··· Record extracts
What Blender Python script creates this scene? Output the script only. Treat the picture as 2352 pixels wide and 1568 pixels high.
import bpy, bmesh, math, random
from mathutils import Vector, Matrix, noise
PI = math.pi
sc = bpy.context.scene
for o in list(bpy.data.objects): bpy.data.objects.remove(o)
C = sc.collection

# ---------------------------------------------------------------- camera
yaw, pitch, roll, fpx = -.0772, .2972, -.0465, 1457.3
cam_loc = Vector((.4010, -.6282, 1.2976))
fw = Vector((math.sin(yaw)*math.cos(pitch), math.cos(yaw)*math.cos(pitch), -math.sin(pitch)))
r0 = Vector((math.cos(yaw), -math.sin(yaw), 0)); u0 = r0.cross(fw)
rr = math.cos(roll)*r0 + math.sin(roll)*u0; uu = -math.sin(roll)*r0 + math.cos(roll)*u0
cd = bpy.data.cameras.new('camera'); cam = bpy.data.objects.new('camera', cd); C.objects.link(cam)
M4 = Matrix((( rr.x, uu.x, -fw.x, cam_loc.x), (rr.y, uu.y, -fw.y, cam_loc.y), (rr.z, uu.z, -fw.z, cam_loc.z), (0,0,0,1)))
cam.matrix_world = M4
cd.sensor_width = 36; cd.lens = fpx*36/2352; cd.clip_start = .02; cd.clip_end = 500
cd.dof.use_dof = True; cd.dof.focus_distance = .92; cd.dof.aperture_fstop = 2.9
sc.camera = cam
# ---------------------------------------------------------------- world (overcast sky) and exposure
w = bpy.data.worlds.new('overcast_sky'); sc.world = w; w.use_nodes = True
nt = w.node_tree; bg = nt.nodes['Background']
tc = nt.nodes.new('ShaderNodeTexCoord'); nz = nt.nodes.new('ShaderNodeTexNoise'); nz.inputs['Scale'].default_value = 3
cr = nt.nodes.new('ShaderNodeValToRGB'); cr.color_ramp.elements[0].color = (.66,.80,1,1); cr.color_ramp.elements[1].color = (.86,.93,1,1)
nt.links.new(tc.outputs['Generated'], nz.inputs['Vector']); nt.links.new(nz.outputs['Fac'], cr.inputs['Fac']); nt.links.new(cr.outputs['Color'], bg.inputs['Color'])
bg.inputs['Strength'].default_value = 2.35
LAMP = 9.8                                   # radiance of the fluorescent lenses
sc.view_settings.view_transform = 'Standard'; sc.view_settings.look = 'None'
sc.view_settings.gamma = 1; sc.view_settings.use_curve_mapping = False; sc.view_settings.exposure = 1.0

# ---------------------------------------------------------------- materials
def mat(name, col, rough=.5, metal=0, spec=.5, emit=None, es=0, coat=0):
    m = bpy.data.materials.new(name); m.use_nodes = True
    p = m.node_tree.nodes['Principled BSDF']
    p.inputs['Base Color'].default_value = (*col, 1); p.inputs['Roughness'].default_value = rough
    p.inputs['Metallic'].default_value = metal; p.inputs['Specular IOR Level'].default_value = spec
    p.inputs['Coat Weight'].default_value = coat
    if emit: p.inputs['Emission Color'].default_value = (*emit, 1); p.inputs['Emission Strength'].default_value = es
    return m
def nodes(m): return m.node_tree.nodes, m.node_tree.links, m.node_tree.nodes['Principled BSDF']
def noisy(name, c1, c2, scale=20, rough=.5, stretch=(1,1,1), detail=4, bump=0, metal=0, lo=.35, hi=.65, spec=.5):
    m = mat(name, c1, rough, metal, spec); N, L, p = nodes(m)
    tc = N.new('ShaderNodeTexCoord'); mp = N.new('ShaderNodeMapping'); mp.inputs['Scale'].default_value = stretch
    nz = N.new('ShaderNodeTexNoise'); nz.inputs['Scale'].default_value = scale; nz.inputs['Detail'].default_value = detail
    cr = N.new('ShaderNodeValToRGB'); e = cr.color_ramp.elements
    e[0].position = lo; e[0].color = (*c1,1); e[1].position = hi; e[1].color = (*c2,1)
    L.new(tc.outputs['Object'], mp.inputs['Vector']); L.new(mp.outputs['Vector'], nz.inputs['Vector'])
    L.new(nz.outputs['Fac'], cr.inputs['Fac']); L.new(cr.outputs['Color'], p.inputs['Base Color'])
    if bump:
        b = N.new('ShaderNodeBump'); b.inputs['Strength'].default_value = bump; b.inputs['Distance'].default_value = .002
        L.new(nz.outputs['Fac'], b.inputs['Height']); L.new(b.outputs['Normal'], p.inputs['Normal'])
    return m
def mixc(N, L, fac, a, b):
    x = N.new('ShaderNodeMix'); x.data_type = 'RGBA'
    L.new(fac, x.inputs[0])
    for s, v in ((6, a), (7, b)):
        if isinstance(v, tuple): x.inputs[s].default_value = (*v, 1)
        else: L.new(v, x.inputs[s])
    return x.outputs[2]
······
··· Record extracts
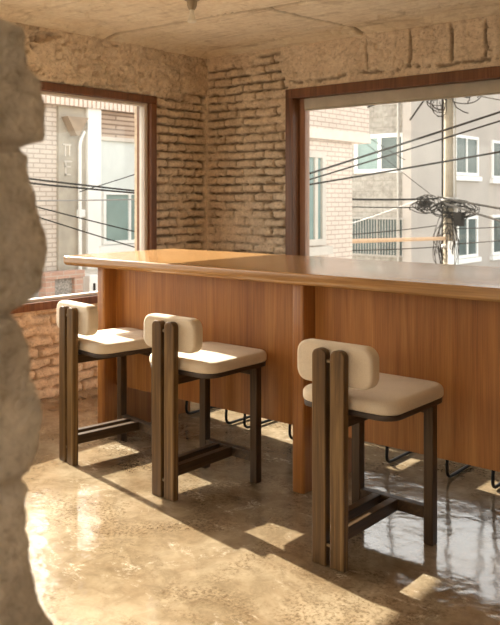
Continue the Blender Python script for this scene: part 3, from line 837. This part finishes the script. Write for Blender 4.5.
······
## Requirement
Above are the records; print exactly the lines from the line with "What Blender Python" to the line with "C = sc.collection", including both, and nothing else.

## Finished exercise
What Blender Python script creates this scene? Output the script only. Treat the picture as 2352 pixels wide and 1568 pixels high.
import bpy, bmesh, math, random
from mathutils import Vector, Matrix, noise
PI = math.pi
sc = bpy.context.scene
for o in list(bpy.data.objects): bpy.data.objects.remove(o)
C = sc.collection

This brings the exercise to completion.